Task instructions:
Omit any picture, and return the remaining data exactly as written.
** START Material **
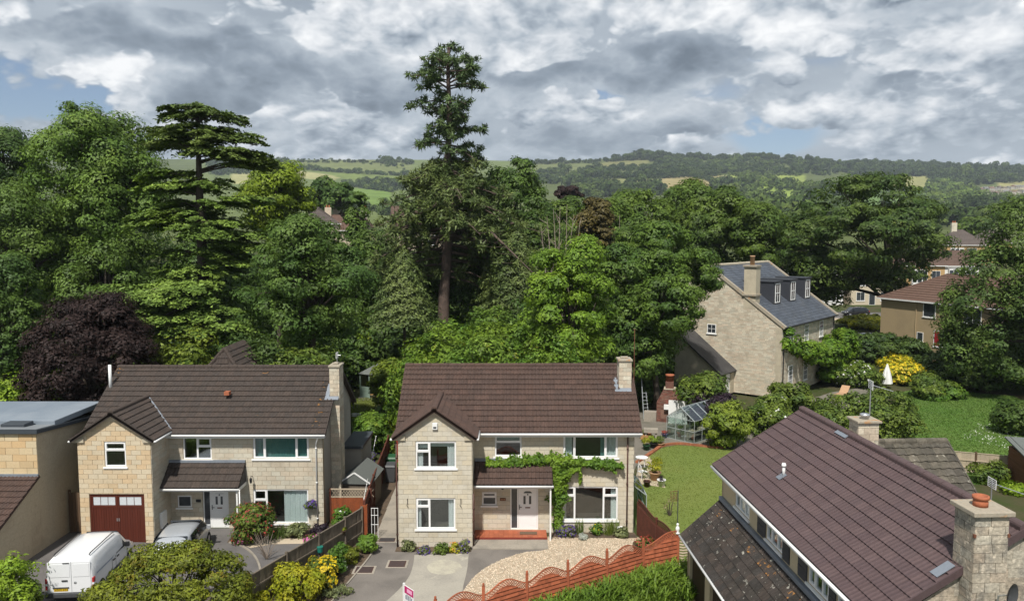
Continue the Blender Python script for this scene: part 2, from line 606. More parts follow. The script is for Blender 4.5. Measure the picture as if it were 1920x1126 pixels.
def leafm(name, c1, c2, c3=None, t3=0.6, scale=0.7, var=0.4, trans=0.25, rough=0.55, spec=0.25):
    if name in _M: return _M[name]
    m = bpy.data.materials.new(name); m.use_nodes = True
    g = NG(m.node_tree)
    out = g.n('ShaderNodeOutputMaterial'); b = g.n('ShaderNodeBsdfPrincipled')
    geo = g.n('ShaderNodeNewGeometry'); oi = g.n('ShaderNodeObjectInfo')
    pos = geo.outputs['Position']
    f = g.ramp(g.noise(pos, scale, 3, 0.6), 0.36, 0.64)
    c = g.mix(f, c1, c2)
    rn = geo.outputs['Random Per Island']
    if c3 is not None:
        f3 = g.m('MULTIPLY', g.ramp(g.noise(pos, scale * 1.7, 3, 0.6, 0.2), t3, t3 + .12), g.ramp(g.m('FRACT', g.m('MULTIPLY', rn, 7.7)), 0.15, 0.8))
        c = g.mix(f3, c, c3)
    k = g.m('MULTIPLY', g.ramp(rn, 0, 1, 1 - var, 1 + var, False), g.ramp(oi.outputs['Random'], 0, 1, .9, 1.1, False))
    kk = g.n('ShaderNodeVectorMath', operation='SCALE'); g.put(kk.inputs[0], c); g.put(kk.inputs['Scale'], k)
    c = kk.outputs[0]
    g.put(b.inputs['Base Color'], c); b.inputs['Roughness'].default_value = rough; b.inputs['Specular IOR Level'].default_value = spec
    tr = g.n('ShaderNodeBsdfTranslucent'); g.put(tr.inputs[0], g.mix(1.0, c, (1.25, 1.3, 0.55), 'MULTIPLY'))
    mx = g.n('ShaderNodeMixShader'); mx.inputs[0].default_value = trans
    g.put(mx.inputs[1], b.outputs[0]); g.put(mx.inputs[2], tr.outputs[0])
    g.put(out.inputs[0], mx.outputs[0])
    _M[name] = m
    return m


def glassm(name, tint=(0.75, 0.8, 0.8), base=0.08, rough=0.02):
    if name in _M: return _M[name]
    m = bpy.data.materials.new(name); m.use_nodes = True
    g = NG(m.node_tree)
    out = g.n('ShaderNodeOutputMaterial')
    t = g.n('ShaderNodeBsdfTransparent'); g.put(t.inputs[0], tint)
    gl = g.n('ShaderNodeBsdfGlossy'); g.put(gl.inputs[0], (0.9, 0.95, 1.0)); gl.inputs[1].default_value = rough
    fr = g.n('ShaderNodeLayerWeight'); fr.inputs[0].default_value = 0.5
    f = g.m('ADD', g.m('MULTIPLY', g.m('POWER', fr.outputs['Facing'], 4.0), 0.85), base, clamp=True)
    mx = g.n('ShaderNodeMixShader'); g.put(mx.inputs[0], f)
    g.put(mx.inputs[1], t.outputs[0]); g.put(mx.inputs[2], gl.outputs[0]); g.put(out.inputs[0], mx.outputs[0])
    _M[name] = m
    return m


# masonry
STONE_B = pm('buff ashlar', (.54, .487, .378), .9, .04, (.42, .38, .30), .8, .55, .48, .72, .25, 24, fine=.10, hue=.003, col3=(.35, .32, .255), s3=.8, lo3=.62, hi3=.80)
STONE_A = pm('warm ashlar', (.57, .455, .30), .9, .05, (.50, .40, .26), .7, .6, .45, .7, .25, 24, fine=.10, hue=.008)
STONE_A2 = pm('pale ashlar', (.53, .475, .37), .9, .045, (.38, .34, .265), .8, .5, .46, .72, .25, 24, fine=.10, hue=.012)
STONE_N = pm('cream ashlar', (.56, .43, .255), .9, .08, (.46, .35, .20), .6, .6, .45, .7, .2, 24, fine=.08, hue=.01)
STONE_D = pm('grey rubble stone', (.54, .475, .365), .95, .15, (.38, .335, .255), .7, .8, .45, .7, .5, 10, fine=.2, hue=.015)
STONE_C = pm('pitted gable stone', (.40, .345, .265), .95, .13, (.25, .225, .185), .85, 2.2, .42, .62, .8, 14, fine=.38, fscale=12, hue=.012, col3=(.56, .48, .37), s3=5.5, lo3=.56, hi3=.66)
STONE_E = pm('tan brick wall', (.36, .275, .16), .92, .06, (.28, .215, .13), .6, .4, .45, .7, .2, 12, fine=.1)
MORTAR = pm('pale mortar', (.43, .385, .305), .95, fine=.15)
MORTAR_W = pm('warm mortar', (.42, .34, .22), .95, fine=.15)
RENDER = pm('grey roughcast render', (.36, .335, .29), .95, 0, (.24, .225, .20), .7, .35, .42, .7, .5, 22, fine=.15, fscale=30)
RENDER_N = pm('tan rendered blockwork', (.45, .38, .27), .95, 0, (.33, .27, .19), .6, .5, .45, .7, .15, 12)
PANEL_CREAM = pm('cream wall panel', (.55, .455, .30), .85, fine=.06)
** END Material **
The response:
Continue the Blender Python script for this scene: part 2, from line 606. More parts follow. The script is for Blender 4.5. Measure the picture as if it were 1920x1126 pixels.
def leafm(name, c1, c2, c3=None, t3=0.6, scale=0.7, var=0.4, trans=0.25, rough=0.55, spec=0.25):
    if name in _M: return _M[name]
    m = bpy.data.materials.new(name); m.use_nodes = True
    g = NG(m.node_tree)
    out = g.n('ShaderNodeOutputMaterial'); b = g.n('ShaderNodeBsdfPrincipled')
    geo = g.n('ShaderNodeNewGeometry'); oi = g.n('ShaderNodeObjectInfo')
    pos = geo.outputs['Position']
    f = g.ramp(g.noise(pos, scale, 3, 0.6), 0.36, 0.64)
    c = g.mix(f, c1, c2)
    rn = geo.outputs['Random Per Island']
    if c3 is not None:
        f3 = g.m('MULTIPLY', g.ramp(g.noise(pos, scale * 1.7, 3, 0.6, 0.2), t3, t3 + .12), g.ramp(g.m('FRACT', g.m('MULTIPLY', rn, 7.7)), 0.15, 0.8))
        c = g.mix(f3, c, c3)
    k = g.m('MULTIPLY', g.ramp(rn, 0, 1, 1 - var, 1 + var, False), g.ramp(oi.outputs['Random'], 0, 1, .9, 1.1, False))
    kk = g.n('ShaderNodeVectorMath', operation='SCALE'); g.put(kk.inputs[0], c); g.put(kk.inputs['Scale'], k)
    c = kk.outputs[0]
    g.put(b.inputs['Base Color'], c); b.inputs['Roughness'].default_value = rough; b.inputs['Specular IOR Level'].default_value = spec
    tr = g.n('ShaderNodeBsdfTranslucent'); g.put(tr.inputs[0], g.mix(1.0, c, (1.25, 1.3, 0.55), 'MULTIPLY'))
    mx = g.n('ShaderNodeMixShader'); mx.inputs[0].default_value = trans
    g.put(mx.inputs[1], b.outputs[0]); g.put(mx.inputs[2], tr.outputs[0])
    g.put(out.inputs[0], mx.outputs[0])
    _M[name] = m
    return m


def glassm(name, tint=(0.75, 0.8, 0.8), base=0.08, rough=0.02):
    if name in _M: return _M[name]
    m = bpy.data.materials.new(name); m.use_nodes = True
    g = NG(m.node_tree)
    out = g.n('ShaderNodeOutputMaterial')
    t = g.n('ShaderNodeBsdfTransparent'); g.put(t.inputs[0], tint)
    gl = g.n('ShaderNodeBsdfGlossy'); g.put(gl.inputs[0], (0.9, 0.95, 1.0)); gl.inputs[1].default_value = rough
    fr = g.n('ShaderNodeLayerWeight'); fr.inputs[0].default_value = 0.5
    f = g.m('ADD', g.m('MULTIPLY', g.m('POWER', fr.outputs['Facing'], 4.0), 0.85), base, clamp=True)
    mx = g.n('ShaderNodeMixShader'); g.put(mx.inputs[0], f)
    g.put(mx.inputs[1], t.outputs[0]); g.put(mx.inputs[2], gl.outputs[0]); g.put(out.inputs[0], mx.outputs[0])
    _M[name] = m
    return m


# masonry
STONE_B = pm('buff ashlar', (.54, .487, .378), .9, .04, (.42, .38, .30), .8, .55, .48, .72, .25, 24, fine=.10, hue=.003, col3=(.35, .32, .255), s3=.8, lo3=.62, hi3=.80)
STONE_A = pm('warm ashlar', (.57, .455, .30), .9, .05, (.50, .40, .26), .7, .6, .45, .7, .25, 24, fine=.10, hue=.008)
STONE_A2 = pm('pale ashlar', (.53, .475, .37), .9, .045, (.38, .34, .265), .8, .5, .46, .72, .25, 24, fine=.10, hue=.012)
STONE_N = pm('cream ashlar', (.56, .43, .255), .9, .08, (.46, .35, .20), .6, .6, .45, .7, .2, 24, fine=.08, hue=.01)
STONE_D = pm('grey rubble stone', (.54, .475, .365), .95, .15, (.38, .335, .255), .7, .8, .45, .7, .5, 10, fine=.2, hue=.015)
STONE_C = pm('pitted gable stone', (.40, .345, .265), .95, .13, (.25, .225, .185), .85, 2.2, .42, .62, .8, 14, fine=.38, fscale=12, hue=.012, col3=(.56, .48, .37), s3=5.5, lo3=.56, hi3=.66)
STONE_E = pm('tan brick wall', (.36, .275, .16), .92, .06, (.28, .215, .13), .6, .4, .45, .7, .2, 12, fine=.1)
MORTAR = pm('pale mortar', (.43, .385, .305), .95, fine=.15)
MORTAR_W = pm('warm mortar', (.42, .34, .22), .95, fine=.15)
RENDER = pm('grey roughcast render', (.36, .335, .29), .95, 0, (.24, .225, .20), .7, .35, .42, .7, .5, 22, fine=.15, fscale=30)
RENDER_N = pm('tan rendered blockwork', (.45, .38, .27), .95, 0, (.33, .27, .19), .6, .5, .45, .7, .15, 12)
PANEL_CREAM = pm('cream wall panel', (.55, .455, .30), .85, fine=.06)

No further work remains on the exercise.